Copy every line, leaving nothing out and adding nothing.

★ ★ ★ ★ ★ ★ ★

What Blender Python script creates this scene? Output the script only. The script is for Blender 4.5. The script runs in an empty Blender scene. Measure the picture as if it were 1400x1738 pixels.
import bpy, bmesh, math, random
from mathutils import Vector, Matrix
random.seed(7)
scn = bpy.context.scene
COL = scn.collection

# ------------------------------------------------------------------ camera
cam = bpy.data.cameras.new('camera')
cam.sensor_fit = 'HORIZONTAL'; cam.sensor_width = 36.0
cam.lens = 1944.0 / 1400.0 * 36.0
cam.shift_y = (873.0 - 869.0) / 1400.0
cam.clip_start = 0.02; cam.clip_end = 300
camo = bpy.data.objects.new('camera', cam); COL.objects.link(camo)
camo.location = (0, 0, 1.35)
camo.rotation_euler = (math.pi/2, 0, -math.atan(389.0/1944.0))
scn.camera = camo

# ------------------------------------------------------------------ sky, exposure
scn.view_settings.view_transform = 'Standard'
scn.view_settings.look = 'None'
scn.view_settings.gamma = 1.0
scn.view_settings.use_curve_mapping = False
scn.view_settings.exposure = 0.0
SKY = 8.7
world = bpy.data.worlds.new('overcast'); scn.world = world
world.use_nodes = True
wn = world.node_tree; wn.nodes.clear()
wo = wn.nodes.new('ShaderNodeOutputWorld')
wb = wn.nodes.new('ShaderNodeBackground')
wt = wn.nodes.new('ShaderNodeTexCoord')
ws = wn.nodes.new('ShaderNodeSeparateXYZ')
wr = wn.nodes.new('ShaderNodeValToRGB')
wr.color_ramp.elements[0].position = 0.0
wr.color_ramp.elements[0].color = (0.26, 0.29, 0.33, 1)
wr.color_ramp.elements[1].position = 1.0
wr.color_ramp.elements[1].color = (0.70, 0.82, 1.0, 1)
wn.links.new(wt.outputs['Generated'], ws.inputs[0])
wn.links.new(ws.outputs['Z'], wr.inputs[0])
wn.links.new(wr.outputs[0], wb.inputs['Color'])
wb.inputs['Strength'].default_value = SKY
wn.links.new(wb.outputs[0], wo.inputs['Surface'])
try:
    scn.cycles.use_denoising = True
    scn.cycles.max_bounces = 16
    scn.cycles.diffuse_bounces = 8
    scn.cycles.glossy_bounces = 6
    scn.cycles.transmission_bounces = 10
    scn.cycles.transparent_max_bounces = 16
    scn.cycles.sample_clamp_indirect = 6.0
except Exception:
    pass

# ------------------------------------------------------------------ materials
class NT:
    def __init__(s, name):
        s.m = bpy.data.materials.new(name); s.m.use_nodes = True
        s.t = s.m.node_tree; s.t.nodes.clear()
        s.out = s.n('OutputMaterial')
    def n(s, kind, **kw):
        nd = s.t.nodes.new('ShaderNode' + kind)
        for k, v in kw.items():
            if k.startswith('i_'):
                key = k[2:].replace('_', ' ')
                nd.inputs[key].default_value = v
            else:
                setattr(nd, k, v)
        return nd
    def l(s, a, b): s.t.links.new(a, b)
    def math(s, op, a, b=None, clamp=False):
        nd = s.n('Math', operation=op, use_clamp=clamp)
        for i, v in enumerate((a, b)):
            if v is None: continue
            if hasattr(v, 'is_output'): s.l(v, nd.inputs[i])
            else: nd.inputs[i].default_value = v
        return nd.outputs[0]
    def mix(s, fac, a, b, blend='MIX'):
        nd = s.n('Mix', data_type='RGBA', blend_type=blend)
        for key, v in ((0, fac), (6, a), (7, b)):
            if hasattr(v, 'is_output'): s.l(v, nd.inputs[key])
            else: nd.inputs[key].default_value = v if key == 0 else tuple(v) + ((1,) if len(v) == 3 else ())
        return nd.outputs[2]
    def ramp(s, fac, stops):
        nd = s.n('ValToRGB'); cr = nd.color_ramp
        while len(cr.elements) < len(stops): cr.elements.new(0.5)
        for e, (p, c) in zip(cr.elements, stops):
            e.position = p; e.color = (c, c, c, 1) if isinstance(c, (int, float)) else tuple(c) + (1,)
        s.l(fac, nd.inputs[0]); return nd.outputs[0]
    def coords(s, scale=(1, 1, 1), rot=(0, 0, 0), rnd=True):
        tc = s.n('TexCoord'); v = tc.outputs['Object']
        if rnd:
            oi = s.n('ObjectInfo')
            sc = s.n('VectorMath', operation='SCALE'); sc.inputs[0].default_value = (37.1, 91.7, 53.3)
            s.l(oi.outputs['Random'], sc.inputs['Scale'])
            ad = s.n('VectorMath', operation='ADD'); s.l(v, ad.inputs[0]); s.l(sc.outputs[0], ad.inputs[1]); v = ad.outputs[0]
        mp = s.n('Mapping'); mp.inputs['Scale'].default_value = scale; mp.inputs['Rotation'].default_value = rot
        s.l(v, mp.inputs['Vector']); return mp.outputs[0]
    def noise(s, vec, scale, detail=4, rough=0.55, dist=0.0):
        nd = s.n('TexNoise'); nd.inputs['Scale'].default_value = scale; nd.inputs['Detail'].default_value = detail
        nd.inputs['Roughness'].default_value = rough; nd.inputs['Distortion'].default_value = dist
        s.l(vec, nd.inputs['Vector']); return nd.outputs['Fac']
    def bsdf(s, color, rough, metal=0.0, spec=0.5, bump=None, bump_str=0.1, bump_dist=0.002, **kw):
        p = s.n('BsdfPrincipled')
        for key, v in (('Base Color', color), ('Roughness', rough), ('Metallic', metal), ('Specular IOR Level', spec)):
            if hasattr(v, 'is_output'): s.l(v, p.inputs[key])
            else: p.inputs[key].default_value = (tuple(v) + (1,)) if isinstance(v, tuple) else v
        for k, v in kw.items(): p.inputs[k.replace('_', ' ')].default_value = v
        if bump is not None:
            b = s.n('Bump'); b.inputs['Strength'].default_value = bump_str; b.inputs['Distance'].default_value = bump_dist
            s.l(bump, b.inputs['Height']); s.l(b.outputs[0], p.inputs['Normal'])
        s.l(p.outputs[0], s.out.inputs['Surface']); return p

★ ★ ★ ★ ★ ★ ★

## ANSWER BELOW
What Blender Python script creates this scene? Output the script only. The script is for Blender 4.5. The script runs in an empty Blender scene. Measure the picture as if it were 1400x1738 pixels.
import bpy, bmesh, math, random
from mathutils import Vector, Matrix
random.seed(7)
scn = bpy.context.scene
COL = scn.collection

# ------------------------------------------------------------------ camera
cam = bpy.data.cameras.new('camera')
cam.sensor_fit = 'HORIZONTAL'; cam.sensor_width = 36.0
cam.lens = 1944.0 / 1400.0 * 36.0
cam.shift_y = (873.0 - 869.0) / 1400.0
cam.clip_start = 0.02; cam.clip_end = 300
camo = bpy.data.objects.new('camera', cam); COL.objects.link(camo)
camo.location = (0, 0, 1.35)
camo.rotation_euler = (math.pi/2, 0, -math.atan(389.0/1944.0))
scn.camera = camo

# ------------------------------------------------------------------ sky, exposure
scn.view_settings.view_transform = 'Standard'
scn.view_settings.look = 'None'
scn.view_settings.gamma = 1.0
scn.view_settings.use_curve_mapping = False
scn.view_settings.exposure = 0.0
SKY = 8.7
world = bpy.data.worlds.new('overcast'); scn.world = world
world.use_nodes = True
wn = world.node_tree; wn.nodes.clear()
wo = wn.nodes.new('ShaderNodeOutputWorld')
wb = wn.nodes.new('ShaderNodeBackground')
wt = wn.nodes.new('ShaderNodeTexCoord')
ws = wn.nodes.new('ShaderNodeSeparateXYZ')
wr = wn.nodes.new('ShaderNodeValToRGB')
wr.color_ramp.elements[0].position = 0.0
wr.color_ramp.elements[0].color = (0.26, 0.29, 0.33, 1)
wr.color_ramp.elements[1].position = 1.0
wr.color_ramp.elements[1].color = (0.70, 0.82, 1.0, 1)
wn.links.new(wt.outputs['Generated'], ws.inputs[0])
wn.links.new(ws.outputs['Z'], wr.inputs[0])
wn.links.new(wr.outputs[0], wb.inputs['Color'])
wb.inputs['Strength'].default_value = SKY
wn.links.new(wb.outputs[0], wo.inputs['Surface'])
try:
    scn.cycles.use_denoising = True
    scn.cycles.max_bounces = 16
    scn.cycles.diffuse_bounces = 8
    scn.cycles.glossy_bounces = 6
    scn.cycles.transmission_bounces = 10
    scn.cycles.transparent_max_bounces = 16
    scn.cycles.sample_clamp_indirect = 6.0
except Exception:
    pass

# ------------------------------------------------------------------ materials
class NT:
    def __init__(s, name):
        s.m = bpy.data.materials.new(name); s.m.use_nodes = True
        s.t = s.m.node_tree; s.t.nodes.clear()
        s.out = s.n('OutputMaterial')
    def n(s, kind, **kw):
        nd = s.t.nodes.new('ShaderNode' + kind)
        for k, v in kw.items():
            if k.startswith('i_'):
                key = k[2:].replace('_', ' ')
                nd.inputs[key].default_value = v
            else:
                setattr(nd, k, v)
        return nd
    def l(s, a, b): s.t.links.new(a, b)
    def math(s, op, a, b=None, clamp=False):
        nd = s.n('Math', operation=op, use_clamp=clamp)
        for i, v in enumerate((a, b)):
            if v is None: continue
            if hasattr(v, 'is_output'): s.l(v, nd.inputs[i])
            else: nd.inputs[i].default_value = v
        return nd.outputs[0]
    def mix(s, fac, a, b, blend='MIX'):
        nd = s.n('Mix', data_type='RGBA', blend_type=blend)
        for key, v in ((0, fac), (6, a), (7, b)):
            if hasattr(v, 'is_output'): s.l(v, nd.inputs[key])
            else: nd.inputs[key].default_value = v if key == 0 else tuple(v) + ((1,) if len(v) == 3 else ())
        return nd.outputs[2]
    def ramp(s, fac, stops):
        nd = s.n('ValToRGB'); cr = nd.color_ramp
        while len(cr.elements) < len(stops): cr.elements.new(0.5)
        for e, (p, c) in zip(cr.elements, stops):
            e.position = p; e.color = (c, c, c, 1) if isinstance(c, (int, float)) else tuple(c) + (1,)
        s.l(fac, nd.inputs[0]); return nd.outputs[0]
    def coords(s, scale=(1, 1, 1), rot=(0, 0, 0), rnd=True):
        tc = s.n('TexCoord'); v = tc.outputs['Object']
        if rnd:
            oi = s.n('ObjectInfo')
            sc = s.n('VectorMath', operation='SCALE'); sc.inputs[0].default_value = (37.1, 91.7, 53.3)
            s.l(oi.outputs['Random'], sc.inputs['Scale'])
            ad = s.n('VectorMath', operation='ADD'); s.l(v, ad.inputs[0]); s.l(sc.outputs[0], ad.inputs[1]); v = ad.outputs[0]
        mp = s.n('Mapping'); mp.inputs['Scale'].default_value = scale; mp.inputs['Rotation'].default_value = rot
        s.l(v, mp.inputs['Vector']); return mp.outputs[0]
    def noise(s, vec, scale, detail=4, rough=0.55, dist=0.0):
        nd = s.n('TexNoise'); nd.inputs['Scale'].default_value = scale; nd.inputs['Detail'].default_value = detail
        nd.inputs['Roughness'].default_value = rough; nd.inputs['Distortion'].default_value = dist
        s.l(vec, nd.inputs['Vector']); return nd.outputs['Fac']
    def bsdf(s, color, rough, metal=0.0, spec=0.5, bump=None, bump_str=0.1, bump_dist=0.002, **kw):
        p = s.n('BsdfPrincipled')
        for key, v in (('Base Color', color), ('Roughness', rough), ('Metallic', metal), ('Specular IOR Level', spec)):
            if hasattr(v, 'is_output'): s.l(v, p.inputs[key])
            else: p.inputs[key].default_value = (tuple(v) + (1,)) if isinstance(v, tuple) else v
        for k, v in kw.items(): p.inputs[k.replace('_', ' ')].default_value = v
        if bump is not None:
            b = s.n('Bump'); b.inputs['Strength'].default_value = bump_str; b.inputs['Distance'].default_value = bump_dist
            s.l(bump, b.inputs['Height']); s.l(b.outputs[0], p.inputs['Normal'])
        s.l(p.outputs[0], s.out.inputs['Surface']); return p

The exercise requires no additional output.